Jeff Shannon wrote:
Steven Bethard wrote:

Jeff Shannon wrote:

Note also that functions which use exec cannot use the static namespace optimization, and thus tend to be *much* slower than normal functions

In what circumstances will this be true? I couldn't verify it:
[snip]

I was referring to functions which have an internal exec statement, not functions which are created entirely within an exec -- i.e., something like this:

Thanks for the clarification.

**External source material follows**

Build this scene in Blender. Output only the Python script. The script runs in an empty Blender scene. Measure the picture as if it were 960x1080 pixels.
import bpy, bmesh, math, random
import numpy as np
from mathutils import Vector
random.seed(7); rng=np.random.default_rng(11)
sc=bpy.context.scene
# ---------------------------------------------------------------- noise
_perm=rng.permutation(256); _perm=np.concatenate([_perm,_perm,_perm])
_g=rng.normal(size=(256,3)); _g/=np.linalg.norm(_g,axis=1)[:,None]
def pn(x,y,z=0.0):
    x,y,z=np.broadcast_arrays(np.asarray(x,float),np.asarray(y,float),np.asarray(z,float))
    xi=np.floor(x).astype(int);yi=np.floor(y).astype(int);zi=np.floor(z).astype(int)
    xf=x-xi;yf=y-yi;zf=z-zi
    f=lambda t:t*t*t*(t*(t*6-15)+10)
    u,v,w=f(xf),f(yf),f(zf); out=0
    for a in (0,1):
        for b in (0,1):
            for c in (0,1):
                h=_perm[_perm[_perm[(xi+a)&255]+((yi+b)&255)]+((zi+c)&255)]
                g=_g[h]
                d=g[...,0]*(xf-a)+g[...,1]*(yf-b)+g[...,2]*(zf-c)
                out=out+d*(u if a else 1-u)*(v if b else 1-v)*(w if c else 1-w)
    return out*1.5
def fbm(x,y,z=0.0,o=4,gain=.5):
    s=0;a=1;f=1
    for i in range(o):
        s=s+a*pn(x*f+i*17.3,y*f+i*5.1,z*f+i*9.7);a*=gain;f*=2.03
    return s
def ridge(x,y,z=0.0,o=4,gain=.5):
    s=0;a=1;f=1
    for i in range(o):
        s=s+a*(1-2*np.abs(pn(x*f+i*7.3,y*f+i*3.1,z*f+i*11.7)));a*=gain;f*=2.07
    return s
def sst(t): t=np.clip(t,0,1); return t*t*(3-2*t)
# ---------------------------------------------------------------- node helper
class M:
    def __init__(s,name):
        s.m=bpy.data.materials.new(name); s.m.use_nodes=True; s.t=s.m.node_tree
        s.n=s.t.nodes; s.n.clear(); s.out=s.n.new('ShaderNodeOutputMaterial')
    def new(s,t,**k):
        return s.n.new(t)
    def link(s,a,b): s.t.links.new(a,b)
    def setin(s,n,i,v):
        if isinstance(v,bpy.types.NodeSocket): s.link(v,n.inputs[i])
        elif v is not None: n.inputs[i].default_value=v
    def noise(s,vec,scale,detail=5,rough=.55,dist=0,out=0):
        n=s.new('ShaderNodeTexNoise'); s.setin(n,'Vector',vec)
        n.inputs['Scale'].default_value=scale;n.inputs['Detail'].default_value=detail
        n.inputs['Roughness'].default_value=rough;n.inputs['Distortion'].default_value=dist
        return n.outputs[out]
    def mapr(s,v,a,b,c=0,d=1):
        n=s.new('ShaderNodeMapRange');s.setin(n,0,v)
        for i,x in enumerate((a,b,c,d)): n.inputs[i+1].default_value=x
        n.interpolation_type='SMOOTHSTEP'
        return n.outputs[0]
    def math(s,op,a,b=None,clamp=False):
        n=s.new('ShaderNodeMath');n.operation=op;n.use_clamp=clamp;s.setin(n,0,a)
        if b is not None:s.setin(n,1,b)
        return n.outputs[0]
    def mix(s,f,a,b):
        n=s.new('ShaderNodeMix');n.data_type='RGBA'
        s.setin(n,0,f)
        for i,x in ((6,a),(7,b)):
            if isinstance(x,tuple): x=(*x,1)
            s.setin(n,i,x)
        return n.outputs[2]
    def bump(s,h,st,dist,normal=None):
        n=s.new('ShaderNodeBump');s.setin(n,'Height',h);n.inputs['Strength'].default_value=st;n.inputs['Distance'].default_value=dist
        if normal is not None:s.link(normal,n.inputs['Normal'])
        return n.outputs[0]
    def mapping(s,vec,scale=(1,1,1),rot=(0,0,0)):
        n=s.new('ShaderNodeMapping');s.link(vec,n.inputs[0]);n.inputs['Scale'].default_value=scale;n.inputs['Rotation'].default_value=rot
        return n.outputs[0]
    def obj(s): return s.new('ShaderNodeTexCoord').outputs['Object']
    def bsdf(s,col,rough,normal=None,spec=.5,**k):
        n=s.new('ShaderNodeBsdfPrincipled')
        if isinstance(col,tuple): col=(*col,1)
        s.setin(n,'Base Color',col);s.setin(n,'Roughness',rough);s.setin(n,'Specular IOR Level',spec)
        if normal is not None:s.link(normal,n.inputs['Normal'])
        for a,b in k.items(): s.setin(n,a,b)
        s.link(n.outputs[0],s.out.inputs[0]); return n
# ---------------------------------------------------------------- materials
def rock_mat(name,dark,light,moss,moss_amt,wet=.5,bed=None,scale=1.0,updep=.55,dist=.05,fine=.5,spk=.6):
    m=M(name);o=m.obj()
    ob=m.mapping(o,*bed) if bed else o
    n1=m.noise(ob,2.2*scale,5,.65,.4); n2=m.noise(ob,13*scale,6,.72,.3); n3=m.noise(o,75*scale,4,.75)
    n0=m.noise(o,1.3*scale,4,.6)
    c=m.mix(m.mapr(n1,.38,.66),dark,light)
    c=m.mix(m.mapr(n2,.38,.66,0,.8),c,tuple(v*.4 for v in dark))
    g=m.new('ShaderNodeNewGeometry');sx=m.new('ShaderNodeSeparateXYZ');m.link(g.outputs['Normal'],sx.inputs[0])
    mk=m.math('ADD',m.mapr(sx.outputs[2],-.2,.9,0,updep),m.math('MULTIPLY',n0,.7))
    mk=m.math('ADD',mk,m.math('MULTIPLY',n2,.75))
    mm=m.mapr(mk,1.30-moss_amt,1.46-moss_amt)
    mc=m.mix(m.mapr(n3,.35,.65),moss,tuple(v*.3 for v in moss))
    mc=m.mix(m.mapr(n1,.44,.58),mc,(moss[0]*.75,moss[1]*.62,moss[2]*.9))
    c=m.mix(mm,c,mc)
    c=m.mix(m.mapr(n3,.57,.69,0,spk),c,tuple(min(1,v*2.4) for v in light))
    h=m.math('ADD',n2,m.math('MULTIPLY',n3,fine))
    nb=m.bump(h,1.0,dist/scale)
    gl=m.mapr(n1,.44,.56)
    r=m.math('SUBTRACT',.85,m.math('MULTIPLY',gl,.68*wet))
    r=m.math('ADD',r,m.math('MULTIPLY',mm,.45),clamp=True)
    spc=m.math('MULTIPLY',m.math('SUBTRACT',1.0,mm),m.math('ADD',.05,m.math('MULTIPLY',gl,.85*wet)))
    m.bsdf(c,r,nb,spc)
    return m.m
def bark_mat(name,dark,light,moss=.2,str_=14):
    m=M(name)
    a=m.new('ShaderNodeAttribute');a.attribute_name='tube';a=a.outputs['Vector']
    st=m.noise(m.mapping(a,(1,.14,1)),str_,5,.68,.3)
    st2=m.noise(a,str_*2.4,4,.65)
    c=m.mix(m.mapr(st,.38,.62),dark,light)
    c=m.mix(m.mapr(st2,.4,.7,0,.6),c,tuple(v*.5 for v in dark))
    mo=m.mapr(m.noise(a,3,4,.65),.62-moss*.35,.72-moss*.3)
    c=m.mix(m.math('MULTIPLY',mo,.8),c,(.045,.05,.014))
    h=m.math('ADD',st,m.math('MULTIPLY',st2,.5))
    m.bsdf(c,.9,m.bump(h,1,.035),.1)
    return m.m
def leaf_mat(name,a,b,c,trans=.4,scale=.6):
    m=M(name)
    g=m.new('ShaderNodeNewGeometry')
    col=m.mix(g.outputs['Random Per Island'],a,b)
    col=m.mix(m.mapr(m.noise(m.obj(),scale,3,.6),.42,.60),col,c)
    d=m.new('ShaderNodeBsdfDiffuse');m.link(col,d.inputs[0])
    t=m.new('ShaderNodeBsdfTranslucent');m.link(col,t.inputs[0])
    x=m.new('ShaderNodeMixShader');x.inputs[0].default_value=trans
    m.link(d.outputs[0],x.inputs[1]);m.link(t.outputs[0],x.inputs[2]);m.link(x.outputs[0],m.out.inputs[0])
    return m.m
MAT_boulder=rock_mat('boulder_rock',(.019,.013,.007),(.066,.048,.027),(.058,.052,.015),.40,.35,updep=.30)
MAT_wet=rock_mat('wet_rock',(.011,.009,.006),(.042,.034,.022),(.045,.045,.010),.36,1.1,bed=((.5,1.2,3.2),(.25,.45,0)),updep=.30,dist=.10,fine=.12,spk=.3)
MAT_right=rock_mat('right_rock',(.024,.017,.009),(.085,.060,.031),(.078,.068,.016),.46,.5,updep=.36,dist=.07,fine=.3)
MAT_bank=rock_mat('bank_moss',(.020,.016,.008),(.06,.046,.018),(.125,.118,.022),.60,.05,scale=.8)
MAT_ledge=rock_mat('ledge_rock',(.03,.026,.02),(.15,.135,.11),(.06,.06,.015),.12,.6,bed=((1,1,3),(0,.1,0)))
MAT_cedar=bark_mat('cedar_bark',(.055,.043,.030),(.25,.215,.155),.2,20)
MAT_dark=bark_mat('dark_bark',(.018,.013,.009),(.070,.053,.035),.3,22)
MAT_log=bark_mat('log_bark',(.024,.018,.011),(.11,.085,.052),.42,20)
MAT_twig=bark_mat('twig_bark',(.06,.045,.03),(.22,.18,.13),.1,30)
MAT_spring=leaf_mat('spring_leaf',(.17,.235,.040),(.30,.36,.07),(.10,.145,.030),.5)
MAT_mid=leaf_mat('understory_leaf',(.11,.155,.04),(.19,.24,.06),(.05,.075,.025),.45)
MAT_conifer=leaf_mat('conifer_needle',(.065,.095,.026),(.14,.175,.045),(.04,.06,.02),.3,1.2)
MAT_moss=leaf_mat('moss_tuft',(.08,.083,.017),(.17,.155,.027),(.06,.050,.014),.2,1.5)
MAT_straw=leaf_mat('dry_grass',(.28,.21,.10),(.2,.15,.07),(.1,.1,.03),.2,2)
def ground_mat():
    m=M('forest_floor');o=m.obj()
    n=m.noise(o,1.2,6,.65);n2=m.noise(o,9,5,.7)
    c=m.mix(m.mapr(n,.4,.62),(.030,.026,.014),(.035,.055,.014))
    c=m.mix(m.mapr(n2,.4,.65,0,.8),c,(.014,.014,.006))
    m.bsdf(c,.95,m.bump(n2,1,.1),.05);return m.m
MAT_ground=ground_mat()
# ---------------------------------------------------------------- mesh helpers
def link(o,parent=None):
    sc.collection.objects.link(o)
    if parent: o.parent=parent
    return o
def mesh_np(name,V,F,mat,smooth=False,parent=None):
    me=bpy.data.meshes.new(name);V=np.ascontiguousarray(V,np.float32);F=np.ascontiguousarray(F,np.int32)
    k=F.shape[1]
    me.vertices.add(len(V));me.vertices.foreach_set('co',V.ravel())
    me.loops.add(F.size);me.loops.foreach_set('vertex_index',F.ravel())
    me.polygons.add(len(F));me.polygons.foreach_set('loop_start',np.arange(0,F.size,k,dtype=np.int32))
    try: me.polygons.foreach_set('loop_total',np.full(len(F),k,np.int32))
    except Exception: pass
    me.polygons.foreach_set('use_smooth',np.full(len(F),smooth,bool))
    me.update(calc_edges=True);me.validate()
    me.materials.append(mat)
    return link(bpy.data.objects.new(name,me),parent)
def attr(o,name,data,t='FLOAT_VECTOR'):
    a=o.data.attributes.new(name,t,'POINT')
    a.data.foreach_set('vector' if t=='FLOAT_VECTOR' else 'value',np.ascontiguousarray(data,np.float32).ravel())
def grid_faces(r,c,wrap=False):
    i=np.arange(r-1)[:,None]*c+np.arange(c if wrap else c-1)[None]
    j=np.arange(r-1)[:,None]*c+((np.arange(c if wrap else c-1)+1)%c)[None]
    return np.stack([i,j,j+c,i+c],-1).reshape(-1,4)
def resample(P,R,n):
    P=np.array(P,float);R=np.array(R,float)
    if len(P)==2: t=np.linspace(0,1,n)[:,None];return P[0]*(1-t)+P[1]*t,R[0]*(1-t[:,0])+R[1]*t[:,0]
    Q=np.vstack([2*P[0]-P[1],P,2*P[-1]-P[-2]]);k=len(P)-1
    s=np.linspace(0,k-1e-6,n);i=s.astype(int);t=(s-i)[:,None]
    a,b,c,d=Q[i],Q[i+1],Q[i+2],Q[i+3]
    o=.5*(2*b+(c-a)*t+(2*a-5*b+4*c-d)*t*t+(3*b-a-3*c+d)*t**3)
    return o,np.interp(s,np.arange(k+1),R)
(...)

Here's the results for some functions with internal exec statements:


> cat fib.py
def fib1(n):
    a, b = 0, 1
    while True:
        a, b = b, a + b
        yield a


exec """\ def fib2(n): a, b = 0, 1 while True: a, b = b, a + b yield a """

def fib3(n):
    a, b = 0, 1
    while True:
        exec "a, b = b, a + b"
        yield a

def fib4(n):
    exec "a, b = 0, 1"
    while True:
        exec "a, b = b, a + b"
        yield a

>
> python -m timeit -s "import fib" "fib.fib1(100)"
1000000 loops, best of 3: 0.71 usec per loop

> python -m timeit -s "import fib" "fib.fib2(100)"
1000000 loops, best of 3: 0.678 usec per loop

> python -m timeit -s "import fib" "fib.fib3(100)"
1000000 loops, best of 3: 0.826 usec per loop

> python -m timeit -s "import fib" "fib.fib4(100)"
1000000 loops, best of 3: 0.821 usec per loop

I'm not sure I'd say they're *much* slower, but you're right; they're definitely slower.